I watch it charm tween girls so much they forget all about MP3 players and Miley Cyrus. I see it mesmerize grown men and women and send them paddling nonstop for days until they stare like zombies. I look on as streams of college students park perfectly good automobiles and drift away on inner tubes.

Here is a taste of what makes it so bewitching―from the camps and swimming holes in the Hill Country to a grueling canoe race that ends in the Gulf.

From Camp Mystic to Canyon Lake: Find Swimming Holes and Summer Camps
The river starts its journey high in the Hill Country, west of Kerrville, where the South and North forks meander past airy limestone cliffs before they join near the tiny town of Hunt. Some of the country’s oldest summer camps nestle beside the cool waters.

I stop by Camp Mystic, founded in 1926. It’s fishing day, and 104 girls line up on a creek bank, ready to catch a bass, a perch, or maybe even Big Charlie―a 22-pound catfish who’s legendary around here and apparently easily tempted. He’s been landed by as many as six campers in the past. Excitement buzzes each time a bobber dives under with a strike.

“For many of the girls, this is their first opportunity to catch a fish,” says Dick Eastland, who runs the girls’ camp with his wife, Tweety; three of their sons; and two daughters-in-law.

Nearby, I find my own summer adventures on the roads that hug the idyllic stretches from Hunt to Kerrville and down through the aptly named town of Comfort, just northwest of San Antonio.

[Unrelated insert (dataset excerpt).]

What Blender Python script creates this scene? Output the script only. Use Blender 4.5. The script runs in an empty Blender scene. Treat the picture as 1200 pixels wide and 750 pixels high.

Cypress trees with massive trunks the color of weathered leather line the banks. Only short sections run deep enough for canoeing, but rapids splashing into jade-colored pools at almost every bend invite me to take a swim. Some of the access places are as small and informal as Schumacher Crossing, a postcard vision of the perfect swimming hole near Hunt. Others are as spacious as Guadalupe River State Park.

Late in the day, I stop to watch a sunset bright as a beach ball descend over the shimmering waters of Canyon Lake, the largest impoundment on the river. The lake helps control flooding, but I get a sense of how powerful these waters can be when I hike into a massive gorge near the spillway, cut almost overnight by one of the river’s biggest floods in 2002.